The big data revolution presents scientists across the world a profound cultural challenge: a need for a greater willingness to share their most finely detailed information with other researchers, and to do it large-scale. Limits on access to big data raise the risk that progress will slow in areas as diverse as advanced health research, environmental protection, food production and development of smart cities.
The 12 proposed principles in the accord would guide the practice and practitioners of open data. The principles focus on the roles played by scientists, publishers, libraries and others, as well as technical requirements for open data – for example, urging publicly funded scientists to make such data openly available to others as soon as possible in ways that permit them to be reused and repurposed.
These 120 endorsements demonstrate an interest in opening up the world’s databases so that scientists worldwide can analyze them in the course of solving research challenges.
Leaders of the four organizations launched a global campaign for endorsements of the accord at the first Science International meeting in December 2015 at Science Forum South Africa in Pretoria. Since then, the organizations behind Science International have been encouraging discussion and adoption of the accord’s principles by their respective members and other scientific bodies.
Organizations with a broad variety of interests have since backed the accord, many detailing their future plans in support of its principles.
For example, ISRIC World Soil Information, a global centre for soil data, is planning wide range of open datasets and web services that will be helpful to solving food insecurity, climate change, environmental degradation, water scarcity and threats to biodiversity.

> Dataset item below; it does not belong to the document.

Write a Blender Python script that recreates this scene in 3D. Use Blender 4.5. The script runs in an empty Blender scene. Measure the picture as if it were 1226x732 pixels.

The International Mathematical Union is planning to use its Committee on Electronic Information and Communication to draw attention to the importance among mathematicians to open data. Mathematicians are especially crucial for developing ways to analyse and organize large amounts of data, such as data-mining.
The Network of Academies of Science in Countries of the Organization of the Islamic Conference (NASIC) planned a discussion on open data at its October 2016 conference in Malaysia. The Committee on Space Research (COSPAR) is planning to advertise its endorsement of the accord to its scientific community of nearly 10,000. The Latin American Council of Social Sciences (CLACSO) agreed to promote the accord’s principles across the region, and has published a Spanish translation of the accord.
Future Earth, the international sustainability research platform, said it would continue work with the intergovernmental Group on Earth Observations (GEO) to support the open data principles. And the State and University Library of Göttingen, Germany, committed to completing a platform to encourage university researchers to openly publish their research data. Open-access scientific publisher Ubiquity Press, based in the United Kingdom, said it will continue grow and expand the data journals platform, adding new features and connecting to a wider community.